Gelet op dit alles kan de rechtbank eiser niet volgen in zijn waarde van € 15.000,-. De rechtbank vindt aannemelijk dat, anders dan eiser betoogt, enkel de grond (met een aanzienlijke oppervlakte van 2.704 m²) al een waarde van meer dan € 15.000,- vertegenwoordigt, ongeacht of er nu nieuwbouw mag worden gepleegd of niet en ongeacht de kosten van het herstel. Niet in geschil is dat ook nu nog een bepaalde exploitatie mogelijk is en dat de onroerende zaak ook nog steeds als sportviscentrum wordt geëxploiteerd. Dat dat niet de exploitatie is die eiser bij aankoop van de onroerende zaak voor ogen stond is daarbij niet relevant. Het gaat om de waarde in het economisch verkeer voor een potentiële koper.
9. Omdat geen van beide partijen de door hen voorgestane waarde aannemelijk maken, stelt de rechtbank deze schattenderwijs vast op € 300.000,-. Daarbij neemt de rechtbank in aanmerking wat partijen over en weer hebben aangevoerd en dat zij aannemelijk vindt dat de grond van de onroerende zaak en de waterpartij al een bepaalde waarde vertegenwoordigen.
10. Het beroep is gegrond. Verweerder dient het door eiser betaalde griffierecht te vergoeden.
11. De rechtbank veroordeelt verweerder in de door eiser gemaakte proceskosten. Deze kosten stelt de rechtbank op grond van het Besluit proceskosten bestuursrecht voor de door een derde beroepsmatig verleende rechtsbijstand vast op € 1.024,- (1 punt voor het indienen van het beroepschrift en 1 punt voor het verschijnen ter zitting met een waarde per punt van € 512,- en wegingsfactor 1). In bezwaar had eiser nog geen rechtsbijstandverlener, zodat eiser in die fase hiervoor ook geen kosten heeft gemaakt.
Van andere kosten die voor vergoeding in aanmerking komen is niet gebleken.

Beslissing

De rechtbank:
  • verklaart het beroep gegrond;
  • vernietigt het bestreden besluit;
  • wijzigt de WOZ-beschikking in die zin dat de waarde nader wordt vastgesteld op € 300.000,-;
  • bepaalt dat verweerder de betreffende aanslag onroerende-zaakbelastingen dienovereenkomstig verlaagt;
  • bepaalt dat verweerder aan eiser het betaalde griffierecht van € 46,- vergoedt;
  • veroordeelt verweerder in de proceskosten van eiser tot een bedrag van € 1.024,-.
Deze uitspraak is gedaan door mr.

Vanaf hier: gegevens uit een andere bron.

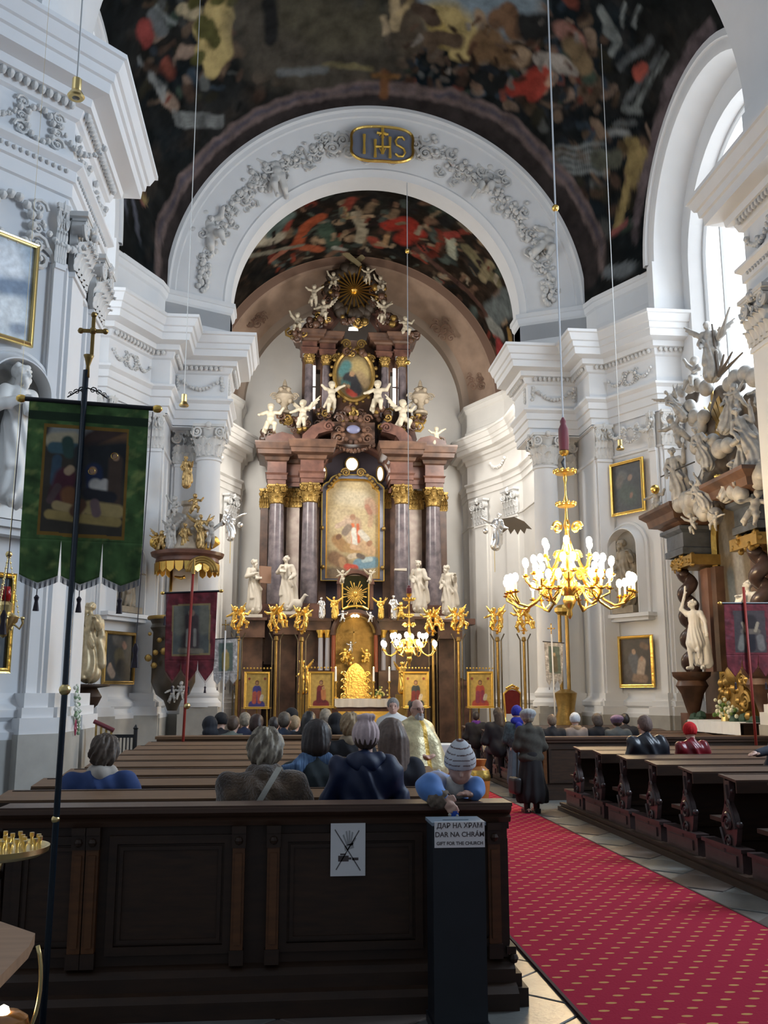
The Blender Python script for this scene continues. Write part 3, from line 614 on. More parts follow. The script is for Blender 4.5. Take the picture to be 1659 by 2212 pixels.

I. Bouter, voorzitter, en mrs. M.I. Blagrove en A.W. Schep, leden, in aanwezigheid van mr. M. Noordegraaf, griffier. De uitspraak is in het openbaar gedaan op 10 december 2019.
griffier voorzitter
Een afschrift van deze uitspraak is verzonden aan partijen op:

Rechtsmiddel

Tegen deze uitspraak kan binnen zes weken na de dag van verzending daarvan hoger beroep worden ingesteld bij het gerechtshof Den Haag (belastingkamer).